I did sign up for the 5K in April! Jen and Tracy both are doing it with me. I'm both excited and nervous! On one hand, I would love to be able to say I ran the whole thing. I think it would be proof to myself, and my family, as to how far I've come and that I'm serious. On the other hand, I'm so afraid I'm not going to be able to do it, or that I won't be able to run the whole thing, or I'll be the last one passing the finish line, or that people there will judge me or make fun of me....so many thoughts going through my head! I need to tell myself that people's thoughts about me don't matter, and that the important thing is that I'm being active. If I have to walk part of it, so be it. If I'm the last one across the line, at least I finished.
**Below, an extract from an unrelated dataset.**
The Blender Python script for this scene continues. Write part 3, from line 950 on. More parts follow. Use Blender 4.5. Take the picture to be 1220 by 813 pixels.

I'm going to increase the frequency of my workouts though. Right now I'm only exercising 3 times a week. I'm going to increase that to 4 days a week for now, adding a session on the weekends. Then I'll eventually increase it to 5.
I know it's night time, but I just weighed myself and it was a more normal night time number - 253.2. Hopefully this means I'll be back to Wednesday's weight in the morning. And then I'll have 2 days to get more weight off before this next weigh-in. But I also have to tell myself that it's ok if I don't get below 250 this week. It WILL happen if I keep pushing forward.
I want to get a tape measure and take my measurements, as another way to track my progress. Hannaford didn't have any, so I need to find one. I can order off Amazon but seems silly to do that for a $3 item! I want to go to walmart and look at their activewear, and I'm certain they'd have a tape measure. It's just a matter of actually going! Amazon is so much easier!